And at days end I discover I have wifi again even though I am in a National Park with little obvious commercial development. Alvin Toffler was right we do have a global village.
Pics are in random places as my drag and drop is not working!
After yesterdays rain and squally winds today was perfect. Blue skies and a gentle southerly breeze was promised by the weatherman and there it was. I topped the tanks off at Yacht Haven Grande, they were really nice and helpful but how pitiful the profit on my 9.6 gallons. A slightly bigger mobo had taken 150,000 gallons last week. I asked him to repeat the number and the units but he got it right first time.
OK it was a ginormous gin palace, the biggest seen so far.
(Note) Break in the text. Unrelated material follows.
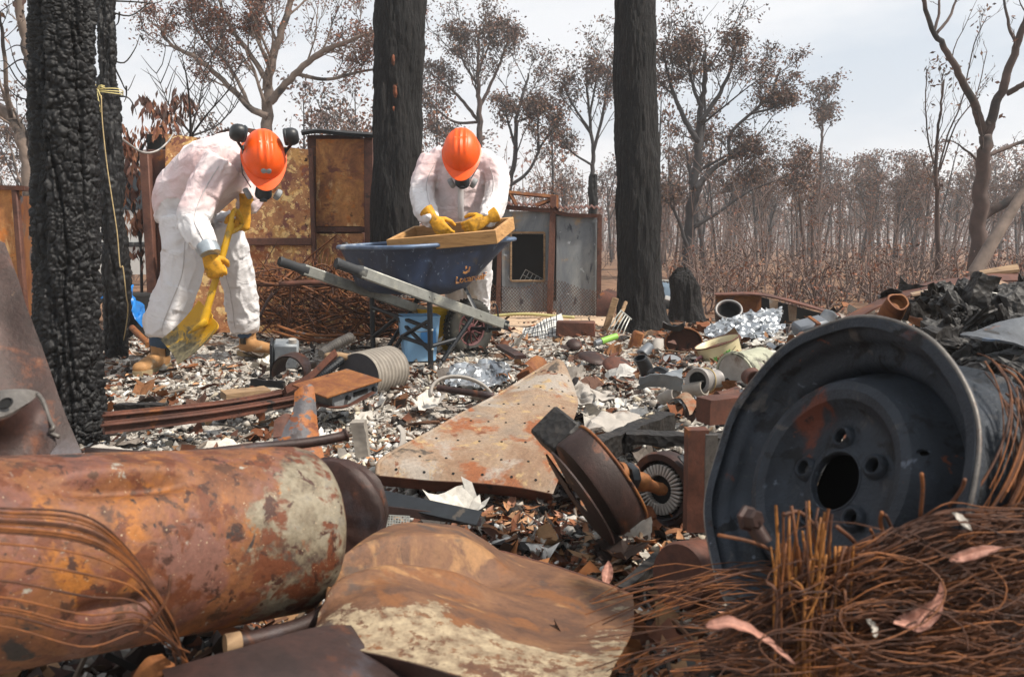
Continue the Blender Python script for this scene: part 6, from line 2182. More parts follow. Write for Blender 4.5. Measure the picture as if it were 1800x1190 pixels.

Untied the reef and cranked up the main on Elephants Child as we left harbor and quickly killed the engine. Pulled out the headsail and cranked that in too, I briefly considered the inner headsail but I was not going far and 5 knots was plenty, so left it in its bag.
I had been this route before so there were no navigation jitters, I could just enjoy a jolly good sail, no heroics or buried rails just a beam reach on a sparkling sea. I was a good boy and followed the guides advice and started the engine as a precaution as we approached Current Cut but it was not needed.
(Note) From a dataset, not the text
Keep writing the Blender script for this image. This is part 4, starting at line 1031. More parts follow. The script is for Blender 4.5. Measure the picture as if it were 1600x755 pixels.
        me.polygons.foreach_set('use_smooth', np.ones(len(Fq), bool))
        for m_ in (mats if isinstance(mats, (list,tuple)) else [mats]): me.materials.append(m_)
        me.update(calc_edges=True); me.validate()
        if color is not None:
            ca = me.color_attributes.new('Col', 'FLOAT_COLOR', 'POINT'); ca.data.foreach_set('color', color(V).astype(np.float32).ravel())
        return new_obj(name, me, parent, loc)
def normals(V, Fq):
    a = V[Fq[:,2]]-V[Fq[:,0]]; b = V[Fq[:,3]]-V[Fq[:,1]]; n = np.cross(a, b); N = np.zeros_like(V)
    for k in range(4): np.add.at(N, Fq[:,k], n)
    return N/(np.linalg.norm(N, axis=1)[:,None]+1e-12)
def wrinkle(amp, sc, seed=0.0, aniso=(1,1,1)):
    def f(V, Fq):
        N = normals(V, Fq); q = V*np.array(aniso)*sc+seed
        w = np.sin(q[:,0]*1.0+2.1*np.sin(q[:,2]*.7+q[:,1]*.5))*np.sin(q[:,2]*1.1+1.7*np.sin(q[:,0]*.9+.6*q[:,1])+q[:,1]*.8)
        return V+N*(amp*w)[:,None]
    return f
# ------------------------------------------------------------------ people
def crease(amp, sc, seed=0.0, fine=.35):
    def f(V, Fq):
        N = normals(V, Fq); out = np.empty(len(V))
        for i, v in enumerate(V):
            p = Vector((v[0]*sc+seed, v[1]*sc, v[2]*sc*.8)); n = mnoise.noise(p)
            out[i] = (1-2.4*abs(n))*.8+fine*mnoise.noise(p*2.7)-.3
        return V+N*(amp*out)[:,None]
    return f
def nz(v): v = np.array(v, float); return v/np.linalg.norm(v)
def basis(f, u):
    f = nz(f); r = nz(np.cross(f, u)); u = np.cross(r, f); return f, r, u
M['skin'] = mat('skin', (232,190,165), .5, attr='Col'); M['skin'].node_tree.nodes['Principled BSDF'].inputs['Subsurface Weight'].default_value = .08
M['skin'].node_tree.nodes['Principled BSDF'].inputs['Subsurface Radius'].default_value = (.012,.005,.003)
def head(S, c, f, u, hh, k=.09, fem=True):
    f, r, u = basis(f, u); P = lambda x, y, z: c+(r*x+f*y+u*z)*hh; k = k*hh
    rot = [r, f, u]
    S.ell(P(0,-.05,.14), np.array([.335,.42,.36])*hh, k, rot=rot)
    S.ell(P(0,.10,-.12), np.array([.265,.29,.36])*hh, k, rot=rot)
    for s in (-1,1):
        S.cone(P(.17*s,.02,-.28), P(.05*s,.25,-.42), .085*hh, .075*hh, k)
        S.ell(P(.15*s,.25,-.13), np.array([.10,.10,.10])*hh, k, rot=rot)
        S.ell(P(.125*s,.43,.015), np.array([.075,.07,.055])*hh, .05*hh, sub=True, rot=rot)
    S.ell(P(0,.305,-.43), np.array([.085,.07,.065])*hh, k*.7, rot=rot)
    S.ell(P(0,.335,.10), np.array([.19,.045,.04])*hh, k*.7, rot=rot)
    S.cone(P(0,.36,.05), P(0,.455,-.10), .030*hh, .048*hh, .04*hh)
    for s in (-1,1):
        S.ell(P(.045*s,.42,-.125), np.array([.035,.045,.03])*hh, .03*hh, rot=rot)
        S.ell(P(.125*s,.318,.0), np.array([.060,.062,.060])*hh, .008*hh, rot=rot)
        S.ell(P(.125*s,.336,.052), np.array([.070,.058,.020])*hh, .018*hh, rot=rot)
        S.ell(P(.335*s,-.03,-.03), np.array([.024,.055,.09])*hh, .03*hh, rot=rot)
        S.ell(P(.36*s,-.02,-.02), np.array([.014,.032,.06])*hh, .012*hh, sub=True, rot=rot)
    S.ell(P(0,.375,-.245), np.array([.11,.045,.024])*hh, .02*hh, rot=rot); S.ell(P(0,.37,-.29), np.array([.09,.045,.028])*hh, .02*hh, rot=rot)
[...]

I had hoped to anchor in Cruz Bay but it was crowded and buoyed off and the ferries were queuing up so I went round the corner to Caneel Bay and was faced with picking up a free mooring or anchoring. Anchoring is so much easier than trying to pick up a mooring so down it went and I dinghied back around the corner to Cruz Bay to meet Jan one of the former owners of Elephants Child and to see about checking out. I collected a cheque to cover a missing inventory item and returned some artwork that they had missed when they moved off the boat. There was a queue at Customs and Immigration and I was tired so it was back home for a sundowner.
The last of the ferries and the last of the high speed wake producing noise making rushed off home at umpteen gallons an hour, leaving a truly peaceful anchorage, a giant but more conventional catamaran rumbled in and anchored nearby, but they were quiet too.
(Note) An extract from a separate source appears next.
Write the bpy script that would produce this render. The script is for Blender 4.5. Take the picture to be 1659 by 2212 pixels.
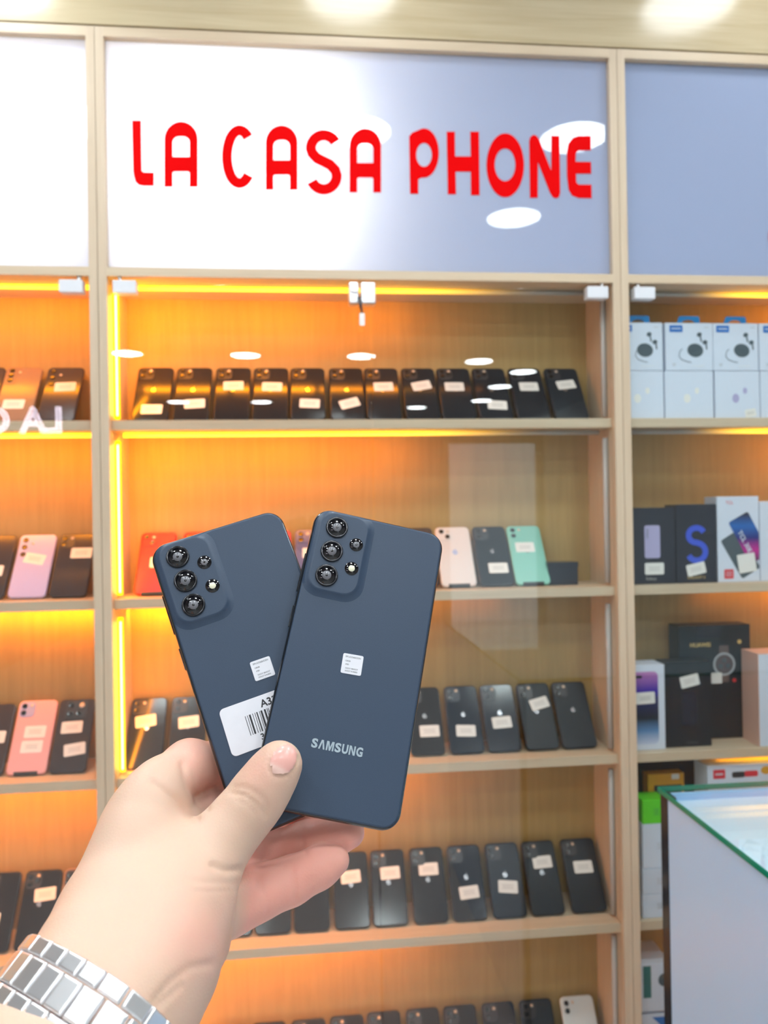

While watching the sunset and the highlights on the cloud edges I ruminated on the day, it had been a jolly good sail, yet two thirds of the boats I saw were motoring. If you are going to motor on a day like today, why bother with a boat with sails. Maybe one or two were delivery jobs but not all surely. The first pic shows a cruising boat, even the sail covers are off, surely it would have been better to sail.